Ademais, em "O que é o espiritismo?", Kardec aduz "Crede, pois, em tudo que vos aprouver, mesmo na existência do diabo, se tal crença vos puder tornar bom, humano e caridoso para com os vossos semelhantes. O espiritismo, como doutrina moral, só impõe uma coisa: a necessidade de fazer o bem e evitar o mal. É uma ciência de observação que, repito, tem consequências morais, que são a confirmação e a prova dos grandes princípios da religião; quanto às questões secundárias, ele as abandona à consciência de cada um." (grifos meus)
[2]Como forma de respeitar as diversas manifestações religiosas, a Constituição da República Federativa do Brasil de 1988 (CR/88), preleciona em seu artigo 5º, inciso VI, que é inviolável a liberdade de consciência e de crença, sendo assegurado o livre exercício dos cultos religiosos e garantida, na forma da lei, a proteção aos locais de culto e suas liturgias.
Considerando as ponderações de Kardec, que, convicto das revelações feitas pela doutrina espírita à época, e imbuído de espírito de fraternidade e tolerância, afirmou que o mais importante é que as religiões conduzam ao caminho do bem, urgente que é a nossa transformação moral.

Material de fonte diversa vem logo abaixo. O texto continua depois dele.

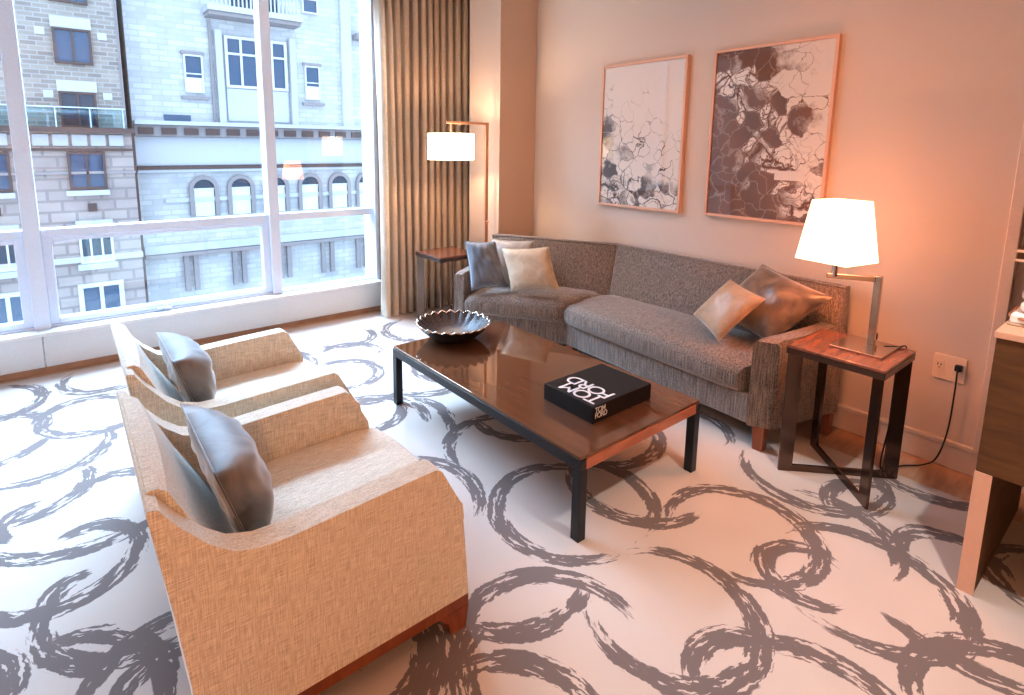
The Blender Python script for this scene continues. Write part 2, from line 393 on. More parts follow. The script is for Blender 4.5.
# cracked-earth prints: coordinates are the print's own local y (across) and z (up)
def crackle(name, scale, dark_lo, dark_hi, bias, seed, label_patch=None):
    m, nt, b = mat(name); L = nt.links.new
    tc = N(nt, 'ShaderNodeTexCoord'); sp = N(nt, 'ShaderNodeSeparateXYZ'); L(tc.outputs['Object'], sp.inputs[0])
    mp = N(nt, 'ShaderNodeMapping'); mp.inputs['Location'].default_value = (0, seed, seed * 1.7); L(tc.outputs['Object'], mp.inputs['Vector'])
    ds = N(nt, 'ShaderNodeTexNoise', Scale=6.0, Detail=5.0); L(mp.outputs[0], ds.inputs['Vector'])
    dm = N(nt, 'ShaderNodeVectorMath', operation='MULTIPLY_ADD'); dm.inputs[1].default_value = (0, .26, .22); L(ds.outputs['Color'], dm.inputs[0]); L(mp.outputs[0], dm.inputs[2])
    vo = N(nt, 'ShaderNodeTexVoronoi', feature='DISTANCE_TO_EDGE', Scale=scale); L(dm.outputs[0], vo.inputs['Vector'])
    n2 = N(nt, 'ShaderNodeTexNoise', Scale=4.5, Detail=6.0, Roughness=.65); L(mp.outputs[0], n2.inputs['Vector'])
    def mth(op, a, bb=None, clamp=False):
        n = N(nt, 'ShaderNodeMath', operation=op); n.use_clamp = clamp
        for i, v in enumerate((a, bb)):
            if v is None: continue
            if isinstance(v, (int, float)): n.inputs[i].default_value = v
            else: L(v, n.inputs[i])
        return n.outputs[0]
    # darkness field: grows towards the bottom and the left of the print (local y up to the left)
    f = mth('ADD', mth('MULTIPLY', sp.outputs['Z'], bias[0]), mth('MULTIPLY', sp.outputs['Y'], bias[1]))
    f = mth('ADD', f, mth('MULTIPLY', mth('SUBTRACT', n2.outputs['Fac'], .5), bias[2]))
    f = mth('ADD', f, bias[3])
    v1 = N(nt, 'ShaderNodeTexVoronoi', feature='F1', Scale=scale); L(dm.outputs[0], v1.inputs['Vector'])
    v2 = N(nt, 'ShaderNodeTexVoronoi', feature='DISTANCE_TO_EDGE', Scale=scale * 2.3); L(dm.outputs[0], v2.inputs['Vector'])
    rc = N(nt, 'ShaderNodeSeparateColor'); L(v1.outputs['Color'], rc.inputs[0])
    lw = mth('ADD', .03, mth('MULTIPLY', mth('MAXIMUM', f, 0.0), .10))
    line = mth('SUBTRACT', 1.35, mth('DIVIDE', vo.outputs['Distance'], lw), True)
    line = mth('MULTIPLY', line, mth('MULTIPLY', mth('ADD', f, mth('MULTIPLY', rc.outputs[1], .9)), 2.2, True))
    line2 = mth('SUBTRACT', 1.3, mth('DIVIDE', v2.outputs['Distance'], .05), True)
    line2 = mth('MULTIPLY', line2, mth('MULTIPLY', mth('ADD', f, .05), 4.0, True))
    line = mth('MAXIMUM', line, line2)
    cell = mth('ADD', f, mth('MULTIPLY', mth('SUBTRACT', rc.outputs[0], .5), 1.1))
    dark = mth('MULTIPLY', mth('SUBTRACT', cell, .18), 5.0, True)
    # pale seams run through the dark slabs
    seam = mth('SUBTRACT', 1.25, mth('DIVIDE', vo.outputs['Distance'], .03), True)
    dark = mth('MULTIPLY', dark, mth('SUBTRACT', 1.0, mth('MULTIPLY', seam, .55)))
    alpha = mth('MAXIMUM', mth('MULTIPLY', line, mth('SUBTRACT', 1.0, mth('MULTIPLY', dark, .5))), mth('MULTIPLY', dark, .93))
    c1 = N(nt, 'ShaderNodeMix', data_type='RGBA'); c1.inputs['A'].default_value = (*dark_lo, 1); c1.inputs['B'].default_value = (*dark_hi, 1); L(n2.outputs['Fac'], c1.inputs['Factor'])
    c2 = N(nt, 'ShaderNodeMix', data_type='RGBA'); c2.inputs['A'].default_value = (.68, .62, .56, 1); L(c1.outputs['Result'], c2.inputs['B']); L(alpha, c2.inputs['Factor'])
    L(c2.outputs['Result'], b.inputs['Base Color']); b.inputs['Roughness'].default_value = .9; b.inputs['Specular IOR Level'].default_value = .05
    b.inputs['Coat Weight'].default_value = .75; b.inputs['Coat Roughness'].default_value = .02; b.inputs['Coat IOR'].default_value = 1.5
    return m
M['art1'] = crackle('cracked_print_light', 10, (.02, .018, .02), (.14, .10, .085), (-1.0, .6, 1.2, -.36), 3.1)
M['art2'] = crackle('cracked_print_dark', 10, (.012, .009, .009), (.26, .105, .055), (-.75, 1.5, 1.2, .34), 8.4)
M['patch'] = plain('pale_print_patch', (.66, .58, .50), .35, coat=1)

# exterior
M['ext_brick'] = brick('tan_brick', (.34, .29, .26), (.50, .43, .37), (.52, .49, .47), 1, .34, .12)
M['ext_base'] = brick('brown_stone_blocks', (.50, .42, .40), (.58, .49, .45), (.40, .34, .32), 1, .6, .3)
M['ext_stone'] = brick('pale_limestone_brick', (.62, .62, .63), (.76, .75, .73), (.60, .61, .63), 1, .5, .17)
M['ext_lime'] = plain('limestone_trim', (.66, .67, .70), .9)
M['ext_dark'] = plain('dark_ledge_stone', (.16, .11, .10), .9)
M['ext_mid'] = plain('weathered_stone_band', (.40, .36, .36), .9)
M['ext_white'] = plain('white_window_frame_paint', (.80, .82, .85), .6)
M['ext_glass'] = plain('reflective_building_glass', (.05, .11, .20), .06, spec=.9)
M['ext_glass_dark'] = plain('dark_building_glass', (.02, .05, .09), .08, spec=.8)
M['ext_blind'] = plain('white_window_blind', (.86, .90, .93), .7)
M['ext_rail'] = glass_pane('terrace_rail_glass', (.80, .92, .95), .03)
M['street'] = plain('street_asphalt', (.25, .26, .28), .9)

# ------------------------------------------------------------------ room shell
CEIL = 3.0; XR = 3.37; XL = -2.2; YB = -2.6; YW = 4.64
carpet(XL, 3.09, YB, 4.60)
bm = bmesh.new(); add_box(bm, 3.09, XR + .02, YB, 4.60, -.04, -.002); add_box(bm, XL, XR + .02, 4.60, 4.70, -.04, -.002); struct('trim_floor_border', bm, M['border'])
bm = box(XL - .1, XR + .2, YB - .1, 4.86, CEIL, CEIL + .1); struct('ceiling', bm, M['ceiling'])
bm = box(XR, XR + .12, YB, 4.95, -.04, CEIL); struct('wall_right', bm, M['wall'])
bm = box(XL - .12, XL, YB, 4.95, -.04, CEIL); struct('wall_left', bm, M['wall'])
bm = box(XL - .12, XR + .12, YB - .12, YB, -.04, CEIL); struct('wall_back', bm, M['wall'])
bm = box(2.36, XR, 4.72, 4.95, -.04, CEIL); struct('wall_front', bm, M['wall'])
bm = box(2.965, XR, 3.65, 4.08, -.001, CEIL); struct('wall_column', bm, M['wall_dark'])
# baseboard along the art wall, with its moulded cap
bm = bmesh.new(); add_box(bm, XR - .016, XR, .36, 3.65, 0, .115, .003); add_box(bm, XR - .022, XR, .36, 3.65, .115, .14, .004)
struct('baseboard_right', bm, M['base'])
bm = box(XR - .05, XR, .455, .50, .14, CEIL, .004); struct('trim_wall_edge', bm, M['base'])

# window wall: low heating cover panels, sill, frames and panes
for i, (a, b_) in enumerate(((XL, -.188), (-.182, 2.36))):
    struct('wall_front_panel', box(a, b_, YW, 4.74, .045, .262, .004), M['white_panel'])
struct('trim_window_sill', box(XL, 2.36, YW - .012, 4.84, .262, .288, .006), M['sill_white'])
struct('baseboard_front', box(XL, 2.36, 4.665, 4.72, -.002, .045), M['border'])
GY = 4.80
def window(n, x0, x1, opening):
    fr = bmesh.new()
    add_box(fr, x0, x1, 4.745, 4.84, .915, .975, .004)          # transom
    add_box(fr, x0, x1, 4.745, 4.84, .288, .305, .003)          # bottom rail
    add_box(fr, x0, x1, 4.745, 4.84, CEIL - .05, CEIL, .003)
    if opening:
        add_box(fr, x0, x0 + .055, 4.755, 4.83, .305, .915, .004); add_box(fr, x1 - .055, x1, 4.755, 4.83, .305, .915, .004)
        add_box(fr, x0 + .055, x1 - .055, 4.755, 4.83, .305, .345, .004); add_box(fr, x0 + .055, x1 - .055, 4.755, 4.83, .885, .915, .004)
    o = struct('window_%d' % n, fr, M['alu'])
    link('pane', box(x0 + .004, x1 - .004, GY, GY + .008, .98, CEIL - .052), M['glass'], o)
    if opening: link('pane', box(x0 + .058, x1 - .058, GY, GY + .008, .347, .883), M['glass'], o)
    else: link('pane', box(x0 + .004, x1 - .004, GY, GY + .008, .307, .913), M['glass'], o)
    if opening and n == 2:
        bmh = bmesh.new(); add_box(bmh, .50, .60, 4.725, 4.755, .306, .322, .004); add_box(bmh, .545, .57, 4.715, 4.745, .318, .345, .004)
        link('latch', bmh, M['alu'], o)
    return o
window(1, XL, -.225, True); window(2, -.135, 1.365, True); window(3, 1.445, 2.325, False)
struct('trim_1', box(-.225, -.135, 4.715, 4.86, .288, CEIL, .004), M['alu'])
struct('trim_2', box(1.365, 1.445, 4.715, 4.86, .288, CEIL, .004), M['alu'])
struct('trim_3', box(2.325, 2.36, 4.70, 4.95, .288, CEIL, .004), M['alu'])

# ------------------------------------------------------------------ curtain
def curtain():
    bm = bmesh.new(); nx, nz = 320, 14
    x0, x1 = 2.235, 3.34; nf = 14
    cols = []
    for i in range(nx + 1):
        u = i / nx; col = []
        for k in range(nz + 1):
            t = k / nz
            ph = 2 * PI * nf * (u + .006 * math.sin(9 * u + 2)) + .25 * math.sin(5 * t + u * 20)
            amp = .075 + .012 * math.sin(17 * u + 1)
            s = 1 - 2 * abs(math.sin(ph / 2)) ** .8
            x = x0 + (x1 - x0) * u + .010 * math.sin(ph * 2 + .6) + .006 * math.sin(3 * t + 12 * u)
            col.append(bm.verts.new((x, 4.44 + amp * s * (1.05 - .15 * t), .012 + (CEIL - .02) * t)))
        cols.append(col)
    for a, b_ in zip(cols[:-1], cols[1:]):
        for k in range(nz): bm.faces.new((a[k], b_[k], b_[k + 1], a[k + 1]))
    bmesh.ops.solidify(bm, geom=bm.faces[:], thickness=.003)
    o = link('curtain', bm, M['curtain'], None, True, 80)
    tag(o, 'beige floor-length pleated curtain at the right end of the window', 'curtain')
curtain()

# ------------------------------------------------------------------ cushions
def pillow_mesh(c00, c10, c11, c01, thick, seed=0, pinch=.07, n=30, wr=.012, back=.55, pw=2.4):
    """soft cushion spanned by four corners (c00 bottom-left, c10 bottom-right, c11 top-right, c01 top-left)"""
    c00, c10, c11, c01 = map(Vector, (c00, c10, c11, c01))
    nrm = (c10 - c00 + c11 - c01).cross(c01 - c00 + c11 - c10).normalized()
    bm = bmesh.new(); grid = {}
    for side in (1, -1):
        for i in range(n + 1):
            for j in range(n + 1):
                u, v = i / n, j / n; a, b_ = 2 * u - 1, 2 * v - 1
                edge = i in (0, n) or j in (0, n)
                if side == -1 and edge: grid[(side, i, j)] = grid[(1, i, j)]; continue
                aa = a * (1 - pinch * (1 - b_ * b_)); bb = b_ * (1 - pinch * (1 - a * a))
                U, V = (aa + 1) / 2, (bb + 1) / 2
                p = c00 * (1 - U) * (1 - V) + c10 * U * (1 - V) + c11 * U * V + c01 * (1 - U) * V
                h = max(0, (1 - abs(a) ** pw) * (1 - abs(b_) ** pw)) ** .5 * thick * (1 if side == 1 else back)
                nv = noise.noise(Vector((a * 1.7 + seed, b_ * 1.7, seed * 2.3))) + .5 * noise.noise(Vector((a * 4 + seed, b_ * 2.2 + 3 * a, seed)))
                h += wr * nv * (1 - max(abs(a), abs(b_)) ** 4)
                grid[(side, i, j)] = bm.verts.new(p + nrm * h * side)
        for i in range(n):
            for j in range(n):
                q = [grid[(side, i, j)], grid[(side, i + 1, j)], grid[(side, i + 1, j + 1)], grid[(side, i, j + 1)]]
                bm.faces.new(q if side == 1 else q[::-1])
    return bm, nrm

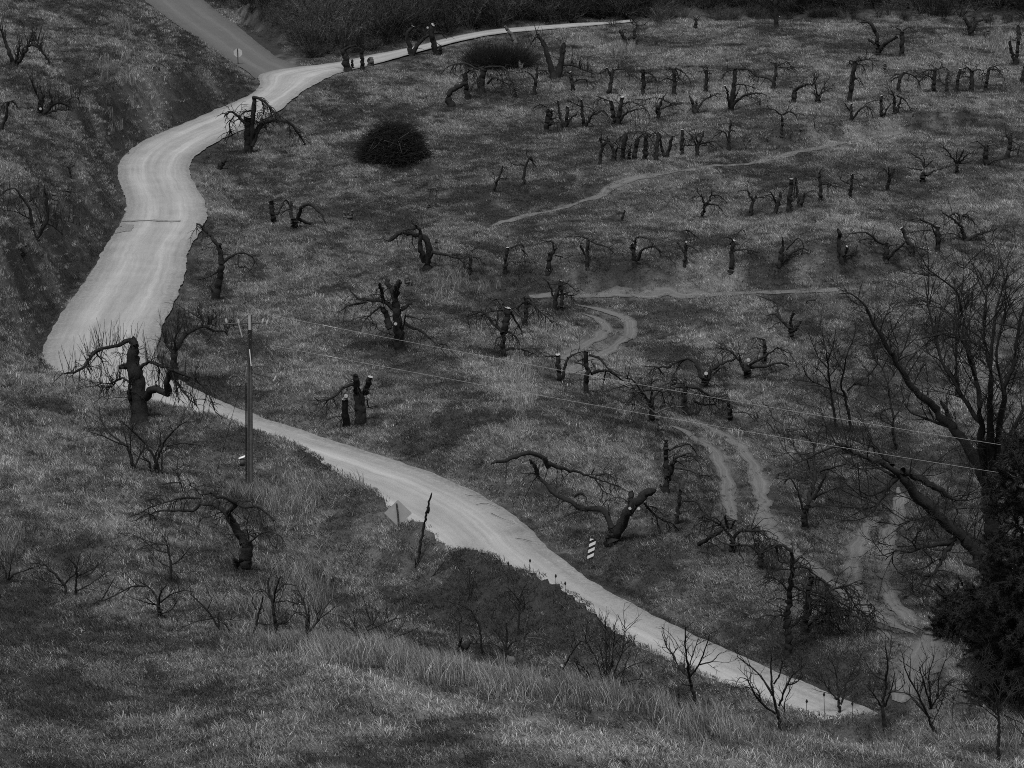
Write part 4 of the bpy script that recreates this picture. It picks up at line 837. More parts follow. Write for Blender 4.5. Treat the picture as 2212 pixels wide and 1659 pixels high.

Não me parece, pois, adequado considerar que outras crenças sejam vãs, se essa visão é tão somente pautada na diferença entre as religiões, nas diferenças de rituais, de costumes e crenças, entre outras, seja com base na Doutrina Espírita seja com base nos ditames da Carta de 1988.
O senso crítico deve ter como objeto averiguar se se persegue o caminho do bem, conforme os ensinamentos do Cristo, pois é a prática do bem a única conduta sugerida que tem caráter de imponência. No entanto, lamentavelmente, a liberdade de crença, assegurada constitucionalmente e salvaguardada pela Doutrina do Cristo, ainda encontra espaço nos sarcasmos humanos, nas piaditas infelizes sobre os modos de expressar a religiosidade de cada um. Verifica-se no dia a dia, o comentário inoportuno sobre o “aleluia” de uns e sobre o “sinal da cruz” de outros.
Cumpre alertar, portanto, aos amigos de ideal, que a tolerância religiosa deve fazer parte da conduta da pessoa em transformação interior, em seus mais inócuos comportamentos e gestos, pois aprender a lidar com as diferenças faz parte do exercício para eliminar o orgulho ainda presente em nós. O desprezo pela crença alheia nada mais revela do que nosso primitivismo moral e uma imaginária sensação de superioridade, muitas vezes inconsciente, demonstrando que ainda não aceitamos a todos como irmãos, independentemente das escolhas que fazemos.
A esse respeito, a Bíblia Sagrada em I João, 2:11 diz que “aquele que aborrece a seu irmão está em trevas e anda em trevas e não sabe para onde deva ir, porque as trevas lhe cegaram os olhos”. Emanuel, comentando a passagem reproduzida através da mensagem “Na ausência do amor”, em Fonte Viva, aduz que “se não sabes cultivar a verdadeira fraternidade, serás atacado fatalmente pelo pessimismo, tanto quanto a terra seca sofrerá o acúmulo de pó”. E complementa o caridoso orientador: “Tudo incomoda àquele que se recolhe à intransigência. Os companheiros que fogem às tarefas do amor são profundamente tristes pelo fel da intolerância com que se alimentam.”
Cumpre-nos, pois, refletir sobre a mensagem deixada por Emanuel, certamente pautada em sua experiência de reforma íntima, que conclui: “aprendamos a viver com todos, tolerando para que sejamos tolerados, ajudando para que sejamos ajudados, e o amor nos fará viver, prestimosos e otimistas, no clima luminoso em que a luta e o trabalho são benção de esperança”.
Trabalhemos, então, por nosso aprimoramento moral, deixando de lado aquilo que Kardec chamou de “questões secundárias”, de modo a abrir espaço em nossos corações para o convívio saudável com a diferença.
[1] Ver pergunta 112, em O Livro dos Espíritos.
[2] Ver a obra “O que é o espiritismo?”, p. 134.